Wednesday, 10 October 2012

Broccoli and the art of skiving

"Do you like broccoli?"

Nine times out of ten it's not a question any of us would struggle with. In my case it's: "Fresh purple sprouting yes, big green lumps from the supermarket no."

But considering I'm talking to my neighbour June and she's standing in her veg garden with a knife, I go for an unconditional and enthusiastic "YES!". OK, I didn't shout, but I was maybe a little quicker off the mark that absolutely necessary.

The veg gardeners among you will be used to making careful plans to stagger the sowing and planting at just the right intervals and then watching as everything arrives at exactly the same bloody time.
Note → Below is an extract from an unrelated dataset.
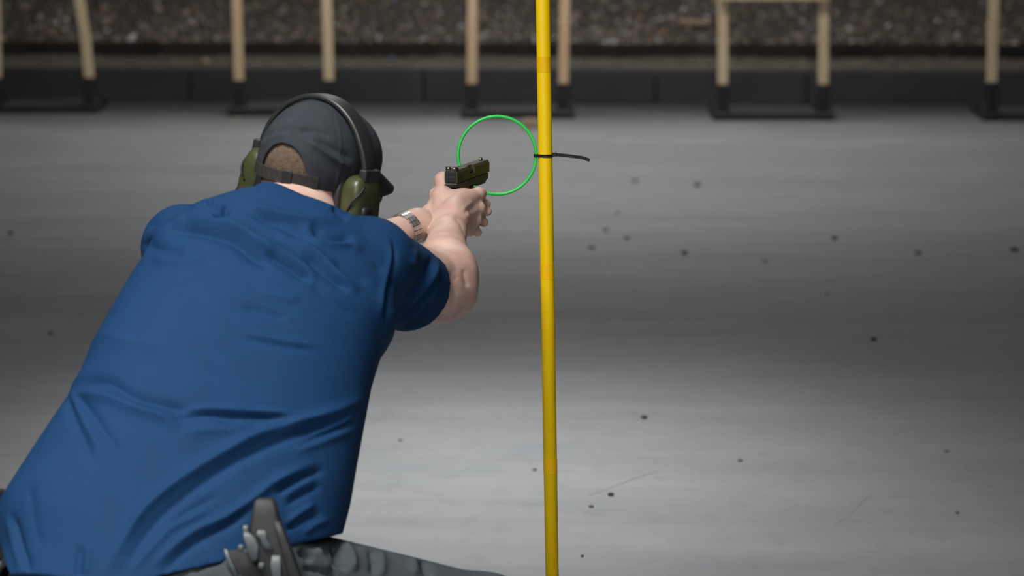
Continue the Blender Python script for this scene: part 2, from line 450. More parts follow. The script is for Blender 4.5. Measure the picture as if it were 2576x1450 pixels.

This is about six of your five a day
Having spent a couple of minutes discussing the day and the carrot fly, June lops the top off a particularly impressive broccoli plant and I'm off back to Stoneyhall with at least one part of the night's tea. The florets took only three or four minutes to steam and I saved the stalk to cut into matchsticks for a stir-fry (Malc's handy household hints No.327). Trust me, it's great. Sweet, bright green and tender, it's nothing like the rubbish you'll get in the supermarket and I can't believe I've never grown it myself.

It proved to be an added bonus on what was already a cracking morning. We've not had the best of weather for nearly 18 months now, but October - despite some stiff winds and a few bits of squally rain - is a vast improvement.

So the other morning I decided to take doctor's advice (given to me by Karl about three years ago) and go out for a walk in straight lines on a flat surface. It's good for the knees, apparently.

I take Owen with me, telling the terriers Spike and Mij I'll give them a tour of the rabbit holes later and we set off down the road to complete the a modest square, heading down to the shore, along a bit and then back up to home - a mile and a half perhaps.

In reasonably warm sunshine, the pair of us set a fair pace and - as is usually the case with our dogs when they are out on their own - Owen is as good as gold.

He's particularly delighted, and a bit surprised for some reason, when we reach the shore. He dives in and we go through the old stone-skimming routine until my arm aches and I stop to admire the view.


And if that's not worth taking the morning off for, I don't know what is.

Yeah. . . I can't believe I took a picture of broccoli either

Tuesday, 2 October 2012

Radio Ga-ga

"Are you OK to do the piece right now?" said Robbie from Radio Orkney.

"Err. . . I suppose I am," said a suddenly uncertain small-time pig farmer.

And so it was shown to the wider public in Orkney just why I spent the best part of 30 years working for newspapers.

I was on the air to plug the new community heritage project Westray's Living Heritage of which I am - apparently - project manager. In other words, I gather in photographs and video of current events in the island and upload them to the website. It keeps me out of mischief and the few bob it earns me means the pigs don't go hungry.

The plan had been to twist the Heritage Trust's chairman to go on the radio, but with one thing or another, time was running out and Robbie from the BBC gave me a call on Thursday afternoon.

It was - to put it mildly - bloody horrible. My stomach started to churn, I tried desperately not to mumble, I punctuated every fourth word with "um", my head filled with cotton wool about halfway through. It was poor stuff and the only saving grace was that it wasn't live.

That gave the team in Kirkwall the chance to knock the interview into shape and by the time it went on air (right at the end of the morning bulletin), "ums" had been kept to a minimum and I sounded like I had some vague idea what I was talking about. It's not something I'm in a hurry to repeat though.

And now back to the Radio Scotland studio in Glasgow for the phone-in - Alec Salmond and Nicola Sturgeon, is something fishy going on with the SNP?